Agree, Disagree, Explain: Decomposing Human Label Variation in NLI through the Lens of Explanations
This work addresses the issue of label reliability in NLI datasets for researchers and practitioners, though it is incremental as it extends existing explanation-based approaches to broader annotation variation.
The paper tackled the problem of human label variation in Natural Language Inference (NLI) by using explanations to decompose annotators' reasoning processes, finding that annotators sometimes disagree on labels but provide similar explanations, indicating underlying agreement in interpretation.
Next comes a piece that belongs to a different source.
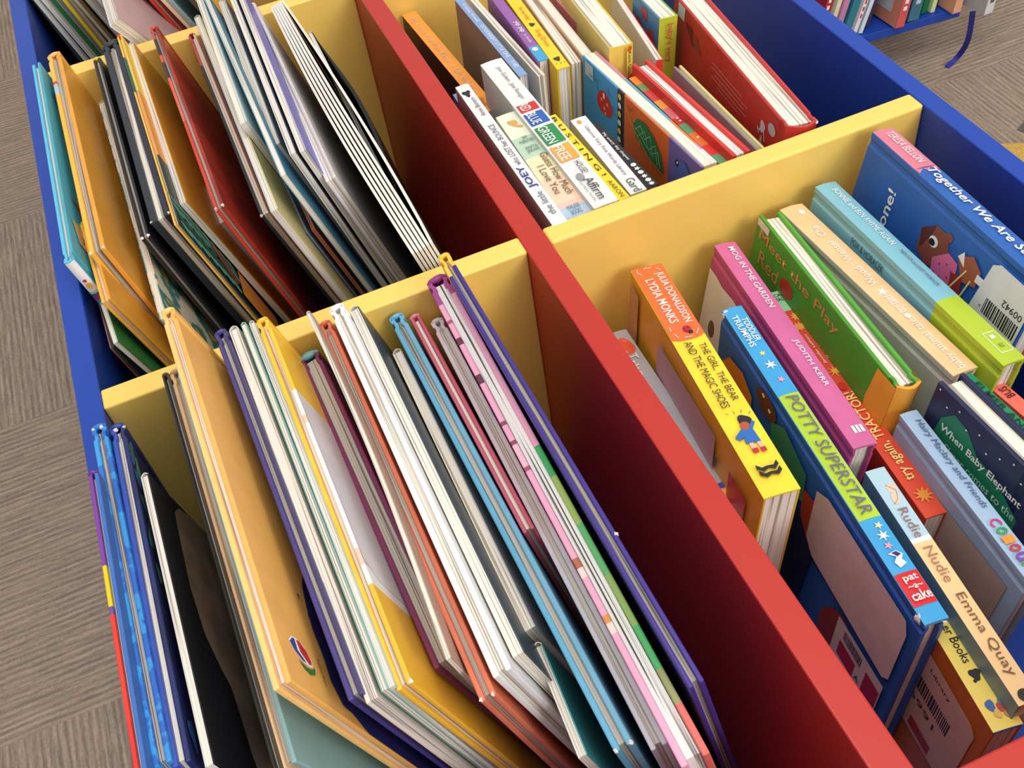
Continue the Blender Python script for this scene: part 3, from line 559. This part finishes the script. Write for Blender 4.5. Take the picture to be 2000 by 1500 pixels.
rect('r2','t',171.5,176,9,11.5,'#EAB4B0'); rect('r2','t',172,176.5,14,16.5,'#EAB4B0'); rect('r2','t',176,179.5,8.6,12.4,'#C03038'); rect('r2','t',176.5,180,13.6,17.2,'#C03038')
strokes('r2','t',[[(147,7),(145.5,5.5)],[(147.5,11),(145,10.6)],[(148,15),(145.6,16)],[(150,19),(148.6,21)]],.4,K)
for dx in (0,4.6): patch('r2','t',[(188+dx,5),(191+dx,8),(190.5+dx,11.6),(191+dx,15.5),(188+dx,18.5),(191.4+dx,18.8),(194+dx,15.5),(192.6+dx,11.6),(194+dx,8),(191.4+dx,4.6)],K)
rect('r2','l',4,20,7,120,'#C8A070'); patch('r2','l',[(57,17),(150,12),(152,60),(57,60)],'#B89AA8','label',lab='lilac label'); rect('r2','l',152,156,28,36,K,'picture'); patch('r2','l',[(172,20),(196,18),(196,60),(174,60)],'#C0442C','picture')
# ---- grey
ell('r1','t',17,7.5,9,6,'#E25538',n=16,wob=.06); text('r1','t','T',26,31,4,11,W); text('r1','t','the',32,48,3,8,W); text('r1','t','Eric Hill',100,136,2.5,6.5,'#55565A')
rect('r1','t',152,156,.2,15.3,'#3E4C9A'); rect('r1','t',157.5,164,.2,15.3,'#F0A860'); rect('r1','t',165.5,169,.2,15.3,'#3E4C9A')
# ---- pink
text('r3','t','MOG IN THE GARDEN',6,73,7.5,12.3,W,bold=.01); text('r3','t','JUDITH KERR',106,150,6.8,11.4,W,bold=.01)
patch('r3','l',[(0.5,20),(12,19.5),(22,21.5),(40,19),(60,21),(80,20),(110,21.5),(110,150),(.5,150)],'#E2DCDA','label',lab='white panel'); ell('r3','l',19,66,5,8,'#6A5A4A')
for y in (6.5,9.2,11.9): rect('r3','t',184,190,y,y+2,W,'logo')
# ---- potty
rect('r4','t',84.5,186,.4,14.2,'#B4D234'); rect('r4','t',223.8,245,.3,14.2,'#D9262E')
text('r4','t','TODDLER',13,36,7.8,12.4,W,bold=.02); text('r4','t','TRIUMPHS',9,40,2.4,6.8,W,bold=.02)
star('r4','t',47,7.5,2.6,'#E8E070',6); star('r4','t',58,8,4.4,W,6,.35); star('r4','t',72,8.4,2.8,'#F2A0B4'); star('r4','t',192,9,2.8,'#F0E2A0'); star('r4','t',199,8,4,W,6,.35); star('r4','t',206,7.2,2.8,'#F2A0B4')
text('r4','t','POTTY SUPERSTAR',87,183,3.4,11.6,'#6E6488',shear=.15,bold=.005)
patch('r4','t',[(211,4),(214,7.5),(217,4.6),(221,6),(219,11),(216,9.6),(213,12),(210,9)],W,'picture'); patch('r4','t',[(211,6),(214,8),(213,11),(210.5,9)],'#3A3070','picture')
text('r4','t','pat',226.5,231.5,3,11.5,W,rot=90,bold=.03); text('r4','t','~a~',232.6,235.4,3,11.5,W,rot=90,bold=.02); text('r4','t','cake',236.4,242.6,1.6,13,W,rot=90,bold=.03)
patch('r4','l',[(10,40),(20,26),(40,22),(56,30),(58,48),(40,60),(15,56)],'#E0852E','picture'); ell('r4','l',75,17,14,9,'#6E3A28'); ell('r4','l',70,13,1.8,1.6,W); ell('r4','l',80,18,1.8,1.6,W); patch('r4','l',[(84,24),(100,12),(132,22),(134,48),(110,60),(90,48)],'#3A8468','picture'); patch('r4','l',[(132,35),(156,30),(166,60),(150,80),(136,66)],'#B4402C','picture'); patch('r4','l',[(40,60),(130,55),(156,80),(150,160),(40,160)],'#1C2450','picture'); ell('r4','l',195,110,16,26,'#8E3020',20)
patch('r4','l',[(146,20),(158,13),(245,12),(249,22),(249,74),(244,80),(156,78),(146,68)],'#D9C9CC','label',lab='large pinkish white paper label')
patch('r4','l',[(196,88),(248,86),(248,132),(196,134)],'#E2D2D2','label'); barcode('r4','l',205,226,92,102,along='x'); rect('r4','l',203,222,106,122,'#B4202C'); rect('r4','l',232,247,96,128,'#B4202C'); text('r4','l','A',224,229,112,118,K)
chip('r4',.250,.002,BK['r4'].D-.003,.0035); chip('r4',.2535,.0125,BK['r4'].D-.003,.003); chip('r4',.003,.002,BK['r4'].D-.002,.003)
# ---- tractor
rect('r5','t',0,21,.5,14,'#9AD2A4'); text('r5','t','MAGIC',7,10.5,2,12.5,K,rot=90); text('r5','t','CAT',3,6,3,11,K,rot=90)
for x,y in ((28,9),(38,6)): star('r5','t',x,y,5,'#F0A04A',9,.55)
text('r5','t','Katie Hunt',50,72,9.4,12.2,W,rot=180); text('r5','t','Jennifer Latham',47,76,4.6,7,W,rot=180)
star('r5','t',84,8,6,'#F0A04A',8,.3); ell('r5','t',98,6,3.6,3,'#C83020')
text('r5','t','try again, TRACTOR!',104,180,2.6,11.6,'#FBE08C',rot=180,bold=.015); star('r5','t',192,7.5,6.5,'#E08A3A',9,.45)
# ---- green meet
text('r6','l','Meet the Play',6,116,7,18,'#C8954E',bold=.02); text('r6','l','Red',12,40,22,34,'#C8954E',bold=.02); ell('r6','l',52,27,9,7,'#B83A28'); rect('r6','l',1,17,1,7,'#DAD6D2','label'); patch('r6','l',[(160,2),(180,1),(180,60),(164,60),(158,30)],'#EFA438')
patch('r6','r',[(168,0.5),(180,.5),(180,20),(172,18)],'#EFA438')
chip('r6',.1775,.004,BK['r6'].D-.002,.0025)
# ---- pale orange
text('r7','t','baby animal tales',132,184,5.5,13,W,rot=180); text('r7','t','Wood . Wensel . Cha',28,98,6,12,W,rot=180); star('r7','t',105,9.5,4.2,W); text('r7','t','tiny tales',110,128,4,14,W,rot=180); ell('r7','t',10,12,3,2.4,W,n=14); ell('r7','t',131,9,2,2,W,n=12)
barcode('r7','r',120,160,2,6,along='x')
# ---- bonnie and ben
text('r8','t','BONNIE and BEN RHYME AGAIN',9,78,7.5,12.5,W); text('r8','t','MEM FOX and JUDY HORACEK',85,125,8.5,12,'#5A4A78'); strokes('r8','t',[[(172,6),(172,15),(190,15),(190,6),(172,6)]],.5,W); rect('r8','t',175,178,8.5,12,W,'logo'); rect('r8','t',183,186,9,12,'#8CA830','logo')
text('r8','l','FOX & HORACEK',50,86,9,15,'#3A5A66')
# ---- together
rect('r9','t',0,49,.6,18,'#E27E90'); patch('r9','t',[(49,.6),(54,1),(50.5,6),(54,9),(50.5,12),(53,18),(49,18)],'#E27E90')
text('r9','t','TERESA BELLON',5,44,6.5,13.5,W); text('r9','t','Together We Are Strong',52,172,4.5,14.5,W,bold=.03,shear=.1)
text('r9','l','one!',33,42,24,54,W,rot=90,bold=.03)
patch('r9','l',[(74,30),(86,20),(98,20),(103,30),(100,44),(88,52),(76,46)],'#8A4A38','picture'); ell('r9','l',99,21,3.6,3.4,'#8A4A38'); patch('r9','l',[(74,30),(86,20),(84,30),(78,44)],'#5A2E2A','picture'); ell('r9','l',88,32,4.4,4.2,W); ell('r9','l',87,33,3,2.6,K)
patch('r9','l',[(92,42),(104,30),(114,32),(118,50),(110,60),(96,56)],'#E0709C','picture')
for x,y in ((100,42),(106,38),(110,46),(104,50),(98,50),(112,40)): ell('r9','l',x,y,.9,.9,'#B03060',n=8)
patch('r9','l',[(112,26),(124,18),(134,24),(134,36),(122,40)],'#A85C3C','picture'); patch('r9','l',[(112,26),(116,20),(120,30)],W,'picture'); patch('r9','l',[(112,40),(122,36),(126,52),(116,58)],'#9A3228','picture'); strokes('r9','l',[[(112,58),(123,30)],[(124,60),(129,34)]],1.2,'#F0DC90'); rect('r9','l',132,142,26,32,W); rect('r9','l',141,146,26,33,'#2A5A58')
patch('r9','l',[(140,12),(146,8),(178,8),(178,64),(134,62)],'#E6E6EA','label',lab='white paper library label'); barcode('r9','l',146,176,34,46,along='x',seed=3); text('r9','l','00942',158,176,26,31,K,rot=180)
for i in range(12): ell('r9','l',14+13*i%150,(18+29*i)%70+14,.9,.5,'#1E4A90',n=8,name='printed_dot')
# ---- hairy maclary
text('r10','t','Hairy Maclary and Friends',8,78,4,9.5,'#4A5A80',shear=.15)
for i,(ch,c) in enumerate(zip('Colours',('#C83A6E','#3E9A4E','#E8943A','#C8363A','#7A4AA0','#3E9A4E','#D0B030'))): text('r10','t',ch,86+i*6,91+i*6,2.5,9.5,c,bold=.04)
patch('r10','l',[(20,22),(118,18),(118,120),(20,120)],'#A08A88')
# ---- elephant
patch('r11','l',[(10,40),(12,20),(20,10),(32,12),(44,22),(60,24),(84,36),(84,100),(10,100)],'#1F7E58'); text('r11','l','When Baby Elephant',14,82,22,29,W,bold=.03); text('r11','l','Elmer comes to the',22,82,33,39,'#B8DCC4',bold=.02)
for i in range(9): ell('r11','l',4+9*i,(7*i)%12+3,.7,.7,W,n=8,name='printed_dot')
text('r12','t','ELMER AND',8,54,1.4,5.6,'#123A28',bold=.02); text('r13','t','BUS',6,15,2.5,8.8,'#5A1E1E',rot=180,bold=.02)
# ---- rudie nudie
ell('r14','t',16,8.4,3.6,3,'#E8C8AC',20); ell('r14','t',23,7,4.5,2.4,'#E8C8AC',-15); strokes('r14','t',[[(13,6),(18,10),(24,8),(27,4)]],.4,'#A87A5E'); text('r14','t','Rudie',31,52,3.4,9.4,'#9A6A62'); text('r14','t','Nudie',59,83,3.4,9.4,'#A87860'); text('r14','t','Emma Quay',91,142,2.8,9.8,'#7A5A3E'); ell('r14','t',153,6,3.6,3.6,K)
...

Natural Language Inference datasets often exhibit human label variation. To better understand these variations, explanation-based approaches analyze the underlying reasoning behind annotators' decisions. One such approach is the LiTEx taxonomy, which categorizes free-text explanations in English into reasoning types. However, previous work applying such taxonomies has focused on within-label variation: cases where annotators agree on the final NLI label but provide different explanations. In contrast, this paper broadens the scope by examining how annotators may diverge not only in the reasoning type but also in the labeling step. We use explanations as a lens to decompose the reasoning process underlying NLI annotation and to analyze individual differences. We apply LiTEx to two NLI English datasets and align annotation variation from multiple aspects: NLI label agreement, explanation similarity, and taxonomy agreement, with an additional compounding factor of annotators' selection bias. We observe instances where annotators disagree on the label but provide highly similar explanations, suggesting that surface-level disagreement may mask underlying agreement in interpretation. Moreover, our analysis reveals individual preferences in explanation strategies and label choices. These findings highlight that agreement in reasoning types better reflects the semantic similarity of free-text explanations than label agreement alone. Our findings underscore the richness of reasoning-based explanations and the need for caution in treating labels as ground truth.